What this task involves: Print the entire listing. Each line must match the original exactly.
————————
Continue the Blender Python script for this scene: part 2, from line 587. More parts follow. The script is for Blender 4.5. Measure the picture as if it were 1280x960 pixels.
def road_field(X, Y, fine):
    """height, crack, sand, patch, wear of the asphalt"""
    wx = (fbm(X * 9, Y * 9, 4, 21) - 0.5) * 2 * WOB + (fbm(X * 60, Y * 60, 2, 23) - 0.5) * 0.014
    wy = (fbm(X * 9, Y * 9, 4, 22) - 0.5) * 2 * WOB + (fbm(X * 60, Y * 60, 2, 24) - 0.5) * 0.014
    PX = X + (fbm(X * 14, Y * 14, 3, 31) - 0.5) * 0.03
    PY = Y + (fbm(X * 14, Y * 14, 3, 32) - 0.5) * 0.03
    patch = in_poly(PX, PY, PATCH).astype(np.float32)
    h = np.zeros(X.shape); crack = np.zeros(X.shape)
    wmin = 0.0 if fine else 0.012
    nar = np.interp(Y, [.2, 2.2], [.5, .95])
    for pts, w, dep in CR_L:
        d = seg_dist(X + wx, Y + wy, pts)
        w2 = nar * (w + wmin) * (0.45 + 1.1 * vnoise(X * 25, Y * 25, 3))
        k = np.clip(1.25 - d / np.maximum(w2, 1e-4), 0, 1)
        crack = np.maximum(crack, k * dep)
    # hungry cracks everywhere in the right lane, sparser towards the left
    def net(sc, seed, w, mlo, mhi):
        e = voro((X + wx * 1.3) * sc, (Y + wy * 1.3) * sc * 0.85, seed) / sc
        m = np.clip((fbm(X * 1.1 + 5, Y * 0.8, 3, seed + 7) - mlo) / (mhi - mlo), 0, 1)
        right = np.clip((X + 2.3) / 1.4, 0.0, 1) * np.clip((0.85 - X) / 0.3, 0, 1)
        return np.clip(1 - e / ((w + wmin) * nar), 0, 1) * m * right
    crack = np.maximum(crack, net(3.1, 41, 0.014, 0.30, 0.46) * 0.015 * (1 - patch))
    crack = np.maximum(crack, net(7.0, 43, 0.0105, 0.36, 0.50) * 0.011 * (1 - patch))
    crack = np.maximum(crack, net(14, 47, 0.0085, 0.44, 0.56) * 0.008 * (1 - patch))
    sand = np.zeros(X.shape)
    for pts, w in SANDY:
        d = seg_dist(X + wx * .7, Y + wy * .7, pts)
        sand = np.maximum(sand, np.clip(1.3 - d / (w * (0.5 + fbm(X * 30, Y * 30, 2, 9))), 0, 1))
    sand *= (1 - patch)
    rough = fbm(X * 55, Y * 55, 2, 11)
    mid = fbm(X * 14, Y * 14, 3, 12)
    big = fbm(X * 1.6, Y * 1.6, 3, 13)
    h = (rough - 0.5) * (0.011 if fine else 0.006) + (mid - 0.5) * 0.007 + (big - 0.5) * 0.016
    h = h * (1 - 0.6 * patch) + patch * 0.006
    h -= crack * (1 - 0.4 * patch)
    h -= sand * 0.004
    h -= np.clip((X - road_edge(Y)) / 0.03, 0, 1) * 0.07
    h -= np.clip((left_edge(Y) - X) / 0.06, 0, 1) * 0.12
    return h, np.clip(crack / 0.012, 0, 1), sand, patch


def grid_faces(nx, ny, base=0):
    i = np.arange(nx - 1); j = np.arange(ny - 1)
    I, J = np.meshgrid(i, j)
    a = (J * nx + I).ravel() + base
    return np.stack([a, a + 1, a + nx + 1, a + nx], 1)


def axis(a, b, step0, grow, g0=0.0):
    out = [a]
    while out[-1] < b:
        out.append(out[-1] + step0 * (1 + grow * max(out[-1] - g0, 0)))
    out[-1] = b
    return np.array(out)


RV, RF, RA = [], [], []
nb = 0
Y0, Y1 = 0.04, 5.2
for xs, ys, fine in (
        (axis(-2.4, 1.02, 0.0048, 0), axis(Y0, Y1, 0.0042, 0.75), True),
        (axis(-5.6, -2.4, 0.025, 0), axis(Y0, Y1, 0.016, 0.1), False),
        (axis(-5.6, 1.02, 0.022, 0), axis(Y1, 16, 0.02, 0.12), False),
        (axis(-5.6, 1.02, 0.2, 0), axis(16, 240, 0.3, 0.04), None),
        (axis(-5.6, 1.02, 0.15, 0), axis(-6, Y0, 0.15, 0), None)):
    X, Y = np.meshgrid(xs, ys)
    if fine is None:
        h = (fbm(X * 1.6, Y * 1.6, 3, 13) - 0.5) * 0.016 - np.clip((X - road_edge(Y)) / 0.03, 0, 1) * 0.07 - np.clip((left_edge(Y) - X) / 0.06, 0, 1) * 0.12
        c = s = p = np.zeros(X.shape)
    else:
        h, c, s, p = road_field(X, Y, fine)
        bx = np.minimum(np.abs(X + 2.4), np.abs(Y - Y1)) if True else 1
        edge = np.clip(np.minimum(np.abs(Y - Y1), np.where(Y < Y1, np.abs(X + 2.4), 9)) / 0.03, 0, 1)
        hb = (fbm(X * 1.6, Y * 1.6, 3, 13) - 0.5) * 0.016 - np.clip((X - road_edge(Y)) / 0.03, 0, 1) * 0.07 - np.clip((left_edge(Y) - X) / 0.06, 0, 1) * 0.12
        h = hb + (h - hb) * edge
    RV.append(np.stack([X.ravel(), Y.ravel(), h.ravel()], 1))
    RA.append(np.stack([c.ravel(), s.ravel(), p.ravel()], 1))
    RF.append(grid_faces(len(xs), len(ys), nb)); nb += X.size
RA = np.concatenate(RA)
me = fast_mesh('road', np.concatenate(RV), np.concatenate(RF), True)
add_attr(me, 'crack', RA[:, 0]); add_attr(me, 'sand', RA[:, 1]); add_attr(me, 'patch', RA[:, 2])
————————
Right answer:
Continue the Blender Python script for this scene: part 2, from line 587. More parts follow. The script is for Blender 4.5. Measure the picture as if it were 1280x960 pixels.
def road_field(X, Y, fine):
    """height, crack, sand, patch, wear of the asphalt"""
    wx = (fbm(X * 9, Y * 9, 4, 21) - 0.5) * 2 * WOB + (fbm(X * 60, Y * 60, 2, 23) - 0.5) * 0.014
    wy = (fbm(X * 9, Y * 9, 4, 22) - 0.5) * 2 * WOB + (fbm(X * 60, Y * 60, 2, 24) - 0.5) * 0.014
    PX = X + (fbm(X * 14, Y * 14, 3, 31) - 0.5) * 0.03
    PY = Y + (fbm(X * 14, Y * 14, 3, 32) - 0.5) * 0.03
    patch = in_poly(PX, PY, PATCH).astype(np.float32)
    h = np.zeros(X.shape); crack = np.zeros(X.shape)
    wmin = 0.0 if fine else 0.012
    nar = np.interp(Y, [.2, 2.2], [.5, .95])
    for pts, w, dep in CR_L:
        d = seg_dist(X + wx, Y + wy, pts)
        w2 = nar * (w + wmin) * (0.45 + 1.1 * vnoise(X * 25, Y * 25, 3))
        k = np.clip(1.25 - d / np.maximum(w2, 1e-4), 0, 1)
        crack = np.maximum(crack, k * dep)
    # hungry cracks everywhere in the right lane, sparser towards the left
    def net(sc, seed, w, mlo, mhi):
        e = voro((X + wx * 1.3) * sc, (Y + wy * 1.3) * sc * 0.85, seed) / sc
        m = np.clip((fbm(X * 1.1 + 5, Y * 0.8, 3, seed + 7) - mlo) / (mhi - mlo), 0, 1)
        right = np.clip((X + 2.3) / 1.4, 0.0, 1) * np.clip((0.85 - X) / 0.3, 0, 1)
        return np.clip(1 - e / ((w + wmin) * nar), 0, 1) * m * right
    crack = np.maximum(crack, net(3.1, 41, 0.014, 0.30, 0.46) * 0.015 * (1 - patch))
    crack = np.maximum(crack, net(7.0, 43, 0.0105, 0.36, 0.50) * 0.011 * (1 - patch))
    crack = np.maximum(crack, net(14, 47, 0.0085, 0.44, 0.56) * 0.008 * (1 - patch))
    sand = np.zeros(X.shape)
    for pts, w in SANDY:
        d = seg_dist(X + wx * .7, Y + wy * .7, pts)
        sand = np.maximum(sand, np.clip(1.3 - d / (w * (0.5 + fbm(X * 30, Y * 30, 2, 9))), 0, 1))
    sand *= (1 - patch)
    rough = fbm(X * 55, Y * 55, 2, 11)
    mid = fbm(X * 14, Y * 14, 3, 12)
    big = fbm(X * 1.6, Y * 1.6, 3, 13)
    h = (rough - 0.5) * (0.011 if fine else 0.006) + (mid - 0.5) * 0.007 + (big - 0.5) * 0.016
    h = h * (1 - 0.6 * patch) + patch * 0.006
    h -= crack * (1 - 0.4 * patch)
    h -= sand * 0.004
    h -= np.clip((X - road_edge(Y)) / 0.03, 0, 1) * 0.07
    h -= np.clip((left_edge(Y) - X) / 0.06, 0, 1) * 0.12
    return h, np.clip(crack / 0.012, 0, 1), sand, patch


def grid_faces(nx, ny, base=0):
    i = np.arange(nx - 1); j = np.arange(ny - 1)
    I, J = np.meshgrid(i, j)
    a = (J * nx + I).ravel() + base
    return np.stack([a, a + 1, a + nx + 1, a + nx], 1)


def axis(a, b, step0, grow, g0=0.0):
    out = [a]
    while out[-1] < b:
        out.append(out[-1] + step0 * (1 + grow * max(out[-1] - g0, 0)))
    out[-1] = b
    return np.array(out)


RV, RF, RA = [], [], []
nb = 0
Y0, Y1 = 0.04, 5.2
for xs, ys, fine in (
        (axis(-2.4, 1.02, 0.0048, 0), axis(Y0, Y1, 0.0042, 0.75), True),
        (axis(-5.6, -2.4, 0.025, 0), axis(Y0, Y1, 0.016, 0.1), False),
        (axis(-5.6, 1.02, 0.022, 0), axis(Y1, 16, 0.02, 0.12), False),
        (axis(-5.6, 1.02, 0.2, 0), axis(16, 240, 0.3, 0.04), None),
        (axis(-5.6, 1.02, 0.15, 0), axis(-6, Y0, 0.15, 0), None)):
    X, Y = np.meshgrid(xs, ys)
    if fine is None:
        h = (fbm(X * 1.6, Y * 1.6, 3, 13) - 0.5) * 0.016 - np.clip((X - road_edge(Y)) / 0.03, 0, 1) * 0.07 - np.clip((left_edge(Y) - X) / 0.06, 0, 1) * 0.12
        c = s = p = np.zeros(X.shape)
    else:
        h, c, s, p = road_field(X, Y, fine)
        bx = np.minimum(np.abs(X + 2.4), np.abs(Y - Y1)) if True else 1
        edge = np.clip(np.minimum(np.abs(Y - Y1), np.where(Y < Y1, np.abs(X + 2.4), 9)) / 0.03, 0, 1)
        hb = (fbm(X * 1.6, Y * 1.6, 3, 13) - 0.5) * 0.016 - np.clip((X - road_edge(Y)) / 0.03, 0, 1) * 0.07 - np.clip((left_edge(Y) - X) / 0.06, 0, 1) * 0.12
        h = hb + (h - hb) * edge
    RV.append(np.stack([X.ravel(), Y.ravel(), h.ravel()], 1))
    RA.append(np.stack([c.ravel(), s.ravel(), p.ravel()], 1))
    RF.append(grid_faces(len(xs), len(ys), nb)); nb += X.size
RA = np.concatenate(RA)
me = fast_mesh('road', np.concatenate(RV), np.concatenate(RF), True)
add_attr(me, 'crack', RA[:, 0]); add_attr(me, 'sand', RA[:, 1]); add_attr(me, 'patch', RA[:, 2])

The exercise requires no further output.